I. Büyük Millet Meclisi’nde bir vekile karşı verilen gensoru önergeleri öyle bir hal alıyordu ki meclis çalışamaz hale geliyor, görüşmeler tıkanıyordu.
Birinci Büyük Millet Meclisi, Milli Mücadele yıllarında farklı fikirlerin aynı çatı altında toplandığı, her konunun her şekliyle tartışıldığı lakin vatan mevzubahis olduğunda tüm teferruatların bir tarafa bırakıldığı bir istişare heyeti olmuştur adeta. Çok seslilik açısından denilebilir ki günümüze kadar gelen tek meclistir.
Birinci Büyük Millet Meclisi’nde mebuslar, siyasi partiler etrafında toplanmadıkları için tek tek kürsüye gelip kanaatlerini söylemek, gerekirse de savunmak durumundaydı. Bu nedenle meclis, zaman zaman hararetli tartışmalara, gürültülü müzakerelere şahit oluyordu. Hatta bir vekile karşı verilen gensoru önergeleri (istizah takrirleri) öyle bir hal alıyordu ki meclis çalışamaz hale geliyor, görüşmeler tıkanıyordu. Mesela Milli Mücadele’nin en kritik dönemlerinden birinde, 1920 yılının Ağustos ayında Afyon Mebusu Mehmet Şükrü Bey’in, Adliye Müsteşarlığı yapmış Abdülkadir Kemali Bey hakkında verdiği gensoru önergesi, mecliste ateşli tartışmalara neden olmuştu. Hadise Kemali Bey’in 13-14 yaşlarında bir genci Adliye Vekâletinde işe başlatması idi. Meclis’in hem ikinci başkanı hem de Adliye Vekili olan Celalettin Arif Bey izahat vermek için kürsüye gelmiş ve şunları söylemişti: “Şayet Şükrü Bey gelip de bendenizden sormuş olsaydı ve kendisine vereceğim inandırıcı esasları dinledikten sonra istizahı yapamaz mıydı? ...Tekrar etmeliyim her gün istizah her gün sual her gün takrir ile her gün bilmem ne ile bu suretle uğraşacaksınız. İcra Vekilleri bu suretle çalışamayacaklardır... Bizden iş çıkmasını arzu ediyorsanız kemali hulûs ve ciddiyetle çalışalım.
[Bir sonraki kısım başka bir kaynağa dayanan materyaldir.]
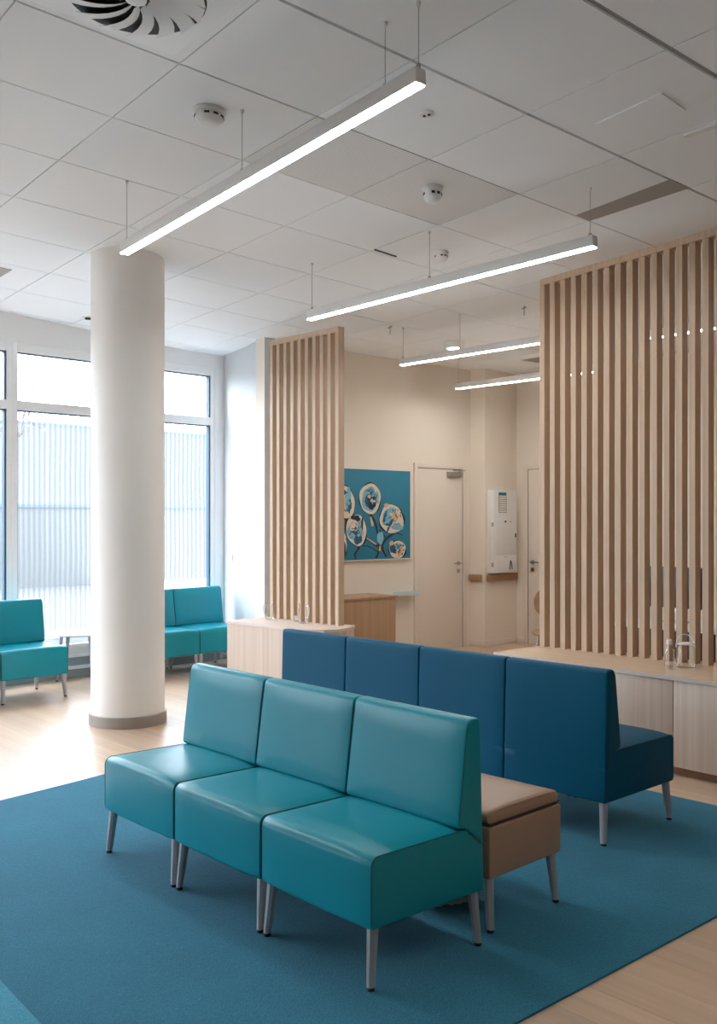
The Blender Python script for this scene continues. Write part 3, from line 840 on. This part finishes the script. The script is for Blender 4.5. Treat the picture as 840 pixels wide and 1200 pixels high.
# right counter: bottle with stopper, upturned jug with hoop handle
o = thing('glass_bottle', 'small clear glass bottle beside the hooped jug on the right counter', 'bottle', (2.055, 6.60, ZC))
bm = B(); lathe(bm, [(0, 0), (.030, 0), (.033, .005), (.033, .10), (.018, .125), (.016, .145), (.013, .145), (.015, .125), (.030, .10), (.030, .012), (0, .010)], 28, cap=False); fin('body', bm, 'jug', o)
bm = B(); lathe(bm, [(.0155, .145), (.019, .148), (.019, .176), (.014, .182), (0, .182)], 20); fin('stopper', bm, 'paper', o)
tumbler((2.035, 6.50, ZC), 'small glass in front of the clear bottle on the right counter', .125, .026)
o = thing('glass_jug', 'clear glass jug with a tall hooped handle on the right counter', 'jug', (2.155, 6.58, ZC))
bm = B(); lathe(bm, [(0, 0), (.055, 0), (.060, .006), (.060, .125), (.052, .145), (.049, .145), (.057, .125), (.057, .012), (0, .010)], 36, cap=False); fin('body', bm, 'jug', o)
bm = B(); lathe(bm, [(.046, .150), (.056, .150), (.057, .156), (.03, .165), (0, .167)], 30); fin('lid', bm, 'glass_glint', o)
bm = B(); tube(bm, [(.062 * cos(pi * k / 14), .062 * sin(pi * k / 14) * .35, .13 + .085 * sin(pi * k / 14)) for k in range(15)], .0035, 8); fin('handle', bm, 'glass_glint', o)

# ------------------------------------------------------------------ back room
# reception cabinet
o = thing('oak_cabinet', 'mid brown oak cabinet under the flower painting', 'cabinet', (.40, 10.75, 0), .75)
bm = B(); box(bm, -.95, 0, 0, .42, .06, .745, .002); fin('carcass', bm, 'oak_d', o)
bm = B(); box(bm, -.96, .012, -.012, .43, .745, .769, .002); fin('top', bm, 'oak_d', o)
bm = B(); box(bm, -.93, -.02, .03, .40, 0, .06); fin('plinth', bm, 'skirt', o, smooth=False)

def wl(p0, d, t): return V2(p0, d, t)
# door 1 in the cream wall
D1 = (.668, 11.838)
def door(name, org, r, w, h, handle_x, label, closer):
    o = thing(name, label, 'door', (*org, 0), r); del o['category']; o['kind'] = 'structure'
    bm = B()
    for a, b, z0, z1 in ((-.055, 0, 0, h + .055), (w, w + .055, 0, h + .055), (0, w, h, h + .055)): box(bm, a, b, -.022, .004, z0, z1, .003)
    fin('door_frame', bm, 'door', o)
    bm = B(); box(bm, .004, w - .004, -.008, .004, .006, h - .004, .002); lf = fin('door_leaf', bm, 'door', o)
    bm = B(); box(bm, -.0005, .005, -.010, -.001, 0, h); box(bm, w - .005, w + .0005, -.010, -.001, 0, h); box(bm, 0, w, -.010, -.001, h - .005, h); fin('door_gap', bm, 'ink', o, smooth=False)
    s = 1 if handle_x < w / 2 else -1
    bm = B()
    def disc(x, z, r0, d0, d1):
        vs = B(); lathe(bm, [(r0, d0), (r0, d1), (0, d1)], 20)
    M = Matrix.Rotation(pi / 2, 4, 'X')
    for z in (1.04, .945):
        n0 = len(bm.verts); lathe(bm, [(.026, 0), (.026, .010), (.024, .012), (0, .012)], 24)
        bm.verts.ensure_lookup_table(); vs = bm.verts[n0:]
        bmesh.ops.transform(bm, matrix=Matrix.Translation((handle_x, -.008, z)) @ M, verts=vs)
    tube(bm, [(handle_x, -.012, 1.04), (handle_x, -.058, 1.04), (handle_x + s * .02, -.064, 1.04), (handle_x + s * .125, -.064, 1.04)], .0095, 10)
    fin('door_handle', bm, 'steel', o)
    if closer:
        bm = B(); box(bm, w - .30, w - .06, -.055, -.008, h - .095, h - .035, .004); cl = fin('door_closer', bm, 'steel', o)
        bm = B(); box(bm, w - .24, w - .02, -.075, -.06, h - .022, h - .010, .002); tube(bm, [(w - .1, -.03, h - .04), (w - .1, -.066, h - .016)], .007, 8); fin('closer_arm', bm, 'steel', cl)
    return o
off = .012
bn = (-BD[1], BD[0])
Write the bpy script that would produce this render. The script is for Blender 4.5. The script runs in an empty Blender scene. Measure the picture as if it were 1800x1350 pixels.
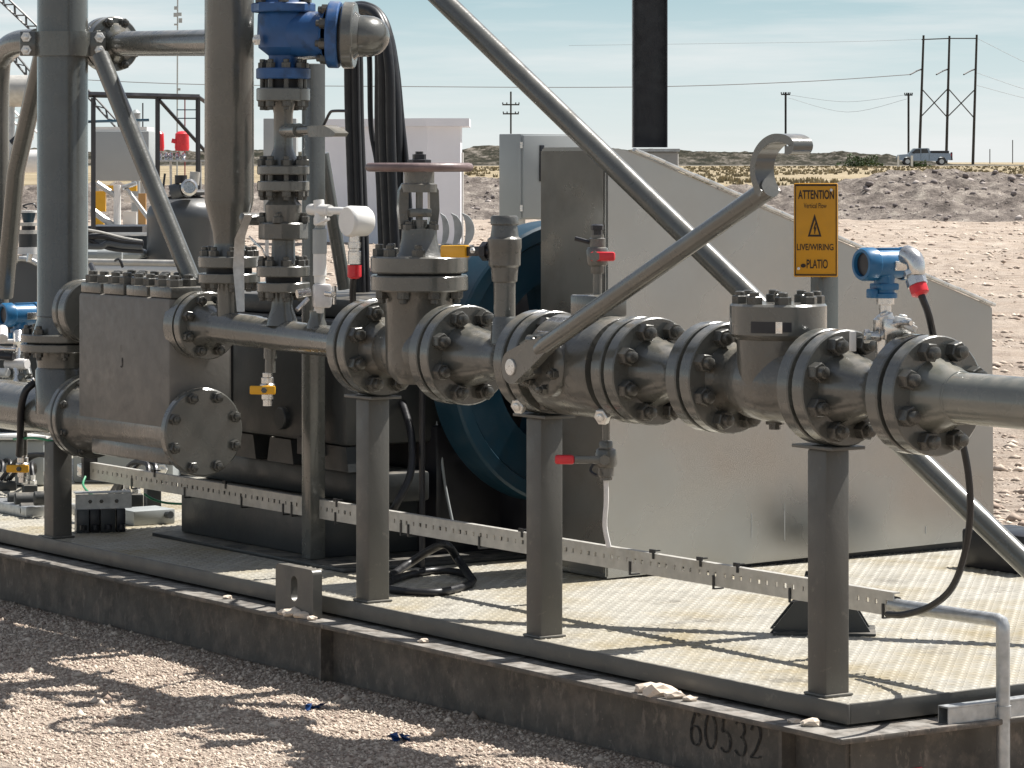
import bpy, bmesh, math, random
import numpy as np
from mathutils import Vector, Matrix

# ------------------------------------------------------------------ camera, light, exposure
scn = bpy.context.scene
COL = scn.collection
FPX, CXP, HYP, EYE = 5900.0, 900.0, 285.0, 1.49      # focal length in photo pixels, horizon row, eye height
cam_d = bpy.data.cameras.new('camera'); cam = bpy.data.objects.new('camera', cam_d); COL.objects.link(cam)
cam.location = (0, 0, EYE); cam.rotation_euler = (math.pi / 2, 0, 0)
cam_d.sensor_width = 36; cam_d.lens = FPX / 1800 * 36; cam_d.shift_y = -390 / 1800
cam_d.clip_start = 0.1; cam_d.clip_end = 12000
scn.camera = cam

SUN_EL, SUN_AZ = math.radians(57), math.radians(58.5)   # azimuth clockwise from the view direction
world = bpy.data.worlds.new('World'); scn.world = world; world.use_nodes = True
wn, wl = world.node_tree.nodes, world.node_tree.links
wn.clear()
wo = wn.new('ShaderNodeOutputWorld'); bgn = wn.new('ShaderNodeBackground'); bgn.inputs['Strength'].default_value = 0.05
sky = wn.new('ShaderNodeTexSky'); sky.sky_type = 'NISHITA'; sky.sun_disc = False
sky.sun_elevation = SUN_EL; sky.sun_rotation = SUN_AZ
sky.air_density = 1.0; sky.dust_density = 1.6; sky.ozone_density = 1.0
# pale haze low over the horizon all round, with thin streaks of cloud
tc = wn.new('ShaderNodeTexCoord'); sxyz = wn.new('ShaderNodeSeparateXYZ'); wl.new(tc.outputs['Generated'], sxyz.inputs[0])
hz = wn.new('ShaderNodeValToRGB'); he = hz.color_ramp.elements
he[0].position = 0.0; he[0].color = (.86, .90, .885, 1); he[1].position = 1.0; he[1].color = (.30, .52, .70, 1)
for ps, cc_ in ((.05, (.78, .87, .87, 1)), (.13, (.66, .80, .83, 1)), (.22, (.45, .675, .76, 1)), (.5, (.36, .62, .76, 1))): he.new(ps).color = cc_
hm = wn.new('ShaderNodeMath'); hm.operation = 'MULTIPLY'; hm.inputs[1].default_value = 4.0; wl.new(sxyz.outputs['Z'], hm.inputs[0]); wl.new(hm.outputs[0], hz.inputs[0])
hs_ = wn.new('ShaderNodeMixRGB'); hs_.blend_type = 'MULTIPLY'; hs_.inputs[0].default_value = 1; hs_.inputs[2].default_value = (11.6, 11.6, 11.6, 1); wl.new(hz.outputs[0], hs_.inputs[1])
hf = wn.new('ShaderNodeMapRange'); hf.interpolation_type = 'SMOOTHSTEP'; hf.inputs[1].default_value = .02; hf.inputs[2].default_value = .17; hf.inputs[3].default_value = .96; hf.inputs[4].default_value = 0; wl.new(sxyz.outputs['Z'], hf.inputs[0])
hx_ = wn.new('ShaderNodeMixRGB'); wl.new(hf.outputs[0], hx_.inputs[0]); wl.new(sky.outputs[0], hx_.inputs[1]); wl.new(hs_.outputs[0], hx_.inputs[2])
mp = wn.new('ShaderNodeMapping'); mp.inputs['Scale'].default_value = (4.0, 4.0, 48.0); mp.inputs['Rotation'].default_value = (0, math.radians(-1.2), 0)
cn = wn.new('ShaderNodeTexNoise'); cn.inputs['Scale'].default_value = 1.4; cn.inputs['Detail'].default_value = 7; cn.inputs['Roughness'].default_value = 0.6
cr = wn.new('ShaderNodeValToRGB'); cr.color_ramp.elements[0].position = 0.42; cr.color_ramp.elements[1].position = 0.70
cr.color_ramp.elements[0].color = (0, 0, 0, 1); cr.color_ramp.elements[1].color = (0.8, 0.8, 0.8, 1)
cmx = wn.new('ShaderNodeMixRGB'); cmx.inputs[2].default_value = (10.7, 10.9, 10.85, 1)
wl.new(tc.outputs['Generated'], mp.inputs['Vector']); wl.new(mp.outputs[0], cn.inputs['Vector'])
wl.new(cn.outputs['Fac'], cr.inputs[0]); wl.new(cr.outputs[0], cmx.inputs[0]); wl.new(hx_.outputs[0], cmx.inputs[1])
wl.new(cmx.outputs[0], bgn.inputs['Color']); wl.new(bgn.outputs[0], wo.inputs['Surface'])

sun_d = bpy.data.lights.new('sun', 'SUN'); sun = bpy.data.objects.new('sun', sun_d); COL.objects.link(sun)
sun_d.energy = 5.0; sun_d.angle = math.radians(0.5); sun_d.color = (1.0, 0.965, 0.91)
to_sun = Vector((math.sin(SUN_AZ) * math.cos(SUN_EL), math.cos(SUN_AZ) * math.cos(SUN_EL), math.sin(SUN_EL)))
sun.rotation_euler = to_sun.to_track_quat('Z', 'Y').to_euler()

vs = scn.view_settings
vs.view_transform = 'Standard'; vs.look = 'None'; vs.exposure = 0.72; vs.gamma = 1.0; vs.use_curve_mapping = False

rnd = random.Random(7)
nrs = np.random.RandomState(7)

# ------------------------------------------------------------------ the skid's own frame
SA, CA = math.sin(math.radians(34.14)), math.cos(math.radians(34.14))
C0 = Vector((0.773, 7.735, 0.0))                       # near corner of the deck
UX, VX, ZX = Vector((SA, -CA, 0)), Vector((CA, SA, 0)), Vector((0, 0, 1))
DECK, TP, ZP = 0.238, 0.06, 0.963                      # deck level, plane and height of the pipe run

def W(s, t, z):                                        # s along the skid away from the near corner, t into it
    return C0 - UX * s + VX * t + ZX * z
def s_of(px, t):
    k = (px - CXP) / FPX
    return (C0.x + CA * t - k * (C0.y + SA * t)) / (SA + k * CA)
def z_of(py, s, t):
    return EYE - (py - HYP) / FPX * (C0.y + CA * s + SA * t)
def P(px, py, t):
    s = s_of(px, t); return W(s, t, z_of(py, s, t))
def D(px, py, Y):
    return Vector(((px - CXP) / FPX * Y, Y, EYE - (py - HYP) / FPX * Y))
def M(pxs, Y):                                         # length of so many photo pixels at a distance
    return pxs / FPX * Y

# ------------------------------------------------------------------ mesh builder
class MB:
    def __init__(self): self.bm = bmesh.new()
    def face(self, vs_):
        try: return self.bm.faces.new(vs_)
        except ValueError: return None
    def box(self, c, dims, axes=(UX, VX, ZX), bev=0.0):
        bm = self.bm; vv = []
        for dx in (-.5, .5):
            for dy in (-.5, .5):
                for dz in (-.5, .5):
                    vv.append(bm.verts.new(c + axes[0] * dims[0] * dx + axes[1] * dims[1] * dy + axes[2] * dims[2] * dz))
        fs = [(0, 1, 3, 2), (4, 6, 7, 5), (0, 4, 5, 1), (2, 3, 7, 6), (0, 2, 6, 4), (1, 5, 7, 3)]
        ff = [bm.faces.new([vv[i] for i in f]) for f in fs]
        if bev > 0:
            es = list({e for f in ff for e in f.edges})
            bmesh.ops.bevel(bm, geom=es, offset=bev, segments=2, profile=0.5, affect='EDGES')
        return self
    def box2(self, s0, s1, t0, t1, z0, z1, bev=0.0):
        return self.box(W((s0 + s1) / 2, (t0 + t1) / 2, (z0 + z1) / 2), (abs(s1 - s0), abs(t1 - t0), abs(z1 - z0)), bev=bev)
    def lathe(self, o, d, prof, n=32, ref=None):
        bm = self.bm; d = d.normalized()
        a = ref if ref else (Vector((0, 0, 1)) if abs(d.z) < .9 else Vector((1, 0, 0)))
        a = (a - d * a.dot(d)).normalized(); b = d.cross(a)
        rings = []
        for r, h in prof:
            if r <= 1e-6: rings.append([bm.verts.new(o + d * h)])
            else:
                rings.append([bm.verts.new(o + d * h + (a * math.cos(2 * math.pi * i / n) + b * math.sin(2 * math.pi * i / n)) * r) for i in range(n)])
        for q in range(len(rings) - 1):
            A, B = rings[q], rings[q + 1]
            for i in range(n):
                j = (i + 1) % n
                if len(A) == 1 and len(B) == 1: continue
                if len(A) == 1: self.face([A[0], B[i], B[j]])
                elif len(B) == 1: self.face([A[i], B[0], A[j]])
                else: self.face([A[i], B[i], B[j], A[j]])
        return self
    def cyl(self, p0, p1, r0, r1=None, n=24, bev=0.0):
        r1 = r0 if r1 is None else r1
        d = p1 - p0; L = d.length
        if bev: prof = [(0, 0), (r0 - bev, 0), (r0, bev), (r1, L - bev), (r1 - bev, L), (0, L)]
        else: prof = [(0, 0), (r0, 0), (r1, L), (0, L)]
        return self.lathe(p0, d, prof, n)
    def disc(self, p, d, R, th, bev=0.003, n=40, r_in=0.0):
        if r_in: return self.lathe(p, d, [(r_in, 0), (R - bev, 0), (R, bev), (R, th - bev), (R - bev, th), (r_in, th), (r_in, 0)], n)
        return self.lathe(p, d, [(0, 0), (R - bev, 0), (R, bev), (R, th - bev), (R - bev, th), (0, th)], n)
    def tube(self, pts, r, n=10, sub=0):
        pts = [Vector(p) for p in pts]
        if sub:
            if isinstance(r, (list, tuple)): r = [r[min(i // sub, len(r) - 1)] * (1 - (i % sub) / sub) + r[min(i // sub + 1, len(r) - 1)] * (i % sub) / sub for i in range((len(pts) - 1) * sub + 1)]
            pts = spline(pts, sub)
        bm = self.bm; rings = []; a = None
        for i, p in enumerate(pts):
            d = (pts[min(i + 1, len(pts) - 1)] - pts[max(i - 1, 0)]).normalized()
            if a is None:
                a = Vector((0, 0, 1)) if abs(d.z) < .9 else Vector((1, 0, 0))
            a = (a - d * a.dot(d)).normalized(); b = d.cross(a)
            rr = r[i] if isinstance(r, (list, tuple)) else r
            rings.append([bm.verts.new(p + (a * math.cos(2 * math.pi * k / n) + b * math.sin(2 * math.pi * k / n)) * rr) for k in range(n)])
        for q in range(len(rings) - 1):
            for k in range(n):
                j = (k + 1) % n
                self.face([rings[q][k], rings[q + 1][k], rings[q + 1][j], rings[q][j]])
        self.face(rings[0]); self.face(rings[-1])
        return self
    def prism(self, poly, ext):
        bm = self.bm
        A = [bm.verts.new(p) for p in poly]; B = [bm.verts.new(p + ext) for p in poly]
        self.face(A); self.face(B); n = len(A)
        for i in range(n): self.face([A[i], A[(i + 1) % n], B[(i + 1) % n], B[i]])
        return self
    def torus(self, c, d, R, r, n=48, m=12):
        bm = self.bm; d = d.normalized()
        a = Vector((0, 0, 1)) if abs(d.z) < .9 else Vector((1, 0, 0))
        a = (a - d * a.dot(d)).normalized(); b = d.cross(a); rings = []
        for i in range(n):
            e = a * math.cos(2 * math.pi * i / n) + b * math.sin(2 * math.pi * i / n)
            rings.append([bm.verts.new(c + e * (R + r * math.cos(2 * math.pi * k / m)) + d * r * math.sin(2 * math.pi * k / m)) for k in range(m)])
        for i in range(n):
            j = (i + 1) % n
            for k in range(m):
                l = (k + 1) % m; self.face([rings[i][k], rings[j][k], rings[j][l], rings[i][l]])
        return self
    def mesh(self, name, mat, origin=Vector((0, 0, 0)), sharp=35):
        bm = self.bm
        for v in bm.verts: v.co -= origin
        bmesh.ops.recalc_face_normals(bm, faces=bm.faces[:])
        me = bpy.data.meshes.new(name); bm.to_mesh(me); bm.free()
        if mat: me.materials.append(mat)
        if sharp:
            me.polygons.foreach_set('use_smooth', [True] * len(me.polygons))
            me.set_sharp_from_angle(angle=math.radians(sharp))
        return me

def spline(pts, sub):
    out = []; n = len(pts)
    for i in range(n - 1):
        p0, p1, p2, p3 = pts[max(i - 1, 0)], pts[i], pts[i + 1], pts[min(i + 2, n - 1)]
        for k in range(sub):
            u = k / sub
            out.append(0.5 * ((2 * p1) + (p2 - p0) * u + (2 * p0 - 5 * p1 + 4 * p2 - p3) * u * u + (3 * p1 - p0 - 3 * p2 + p3) * u ** 3))
    out.append(pts[-1]); return out

def raw_mesh(name, verts, faces, mat, smooth=False):
    me = bpy.data.meshes.new(name); me.from_pydata(verts, [], faces); me.update()
    if mat: me.materials.append(mat)
    if smooth: me.polygons.foreach_set('use_smooth', [True] * len(me.polygons))
    return me
def np_mesh(name, v, f, mat, smooth=False):            # v (n,3), f (m,k) arrays
    me = bpy.data.meshes.new(name); k = f.shape[1]
    me.vertices.add(len(v)); me.vertices.foreach_set('co', v.astype(np.float32).ravel())
    me.loops.add(f.size); me.loops.foreach_set('vertex_index', f.astype(np.int32).ravel())
    me.polygons.add(len(f)); me.polygons.foreach_set('loop_start', np.arange(0, f.size, k, dtype=np.int32))
    me.update(calc_edges=True); me.validate()
    if mat: me.materials.append(mat)
    if smooth: me.polygons.foreach_set('use_smooth', [True] * len(me.polygons))
    return me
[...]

Hakkı sual ve hakkı istizahı muhafaza ediniz, ehemmiyetli, mühim ve hakikaten insana mucibi mesuliyet olan meseleyi sorunuz.” Bu sözlerden sonra Celalettin Arif Bey alkışlarla yerine geçmiş, mebusların çoğu bu izahatı tasvip etmişti.
15 günlük vekile hesap sormaya kalktılar
I. Meclis’te soru önergeleriyle ilgili bir diğer ilginç gelişme, Dâhiliye Vekili olan Hakkı Behiç Bey’in bakan olduktan hemen sonra yaşadıklarıydı. Hakkı Behiç Bey vekil olalı sadece 15 gün geçmişken kendisi hakkında verilen istizah takrirlerine kızıp istifa etmiş, bu yüzden mecliste sert tartışmalar yaşanmıştı. Hakkı Behiç Bey istifanamesinde yaşanan bu durumu şöyle özetliyor: “... On beş günden beri ifayı vazife eden bu müddet zarfında her biri istizah karşısında yedi-sekiz sual ile dört kalem istizah karşısında bulunan bir vekil sıfatıyla arz ediyorum ki her sual ve istizah takririyle Meclisi Âlilerinin kudreti âliyesine müstenit salahiyetimin mühim bir kısmını kaybetmiş bulunuyorum.” Hakkı Behiç Bey’in bu fevri tavrına karşılık Kütahya Mebusu Besim Atalay, “...dokunma bana küserim sana çiçeği gibi hemen küstü ve istifa ediverdi.” diyerek tepkisini göstermişti.
İcra Vekilleri Heyeti’nin (hükümet) sürekli olarak verilen gensoru önergeleriyle doğru dürüst çalışamayacağına kanaat getiren pek çok mebus, bundan böyle sadece çok mühim meselelerde bu yola başvurulması gerektiğini ifade ederek mecliste müşterek bir çalışma ortamı oluşturmayı başarmışlardı. Yakın geçmişte yaşadığımız bu tecrübeye, bugün özellikle yeni anayasayı hazırlama sürecinde ihtiyacımız olduğu çok açık.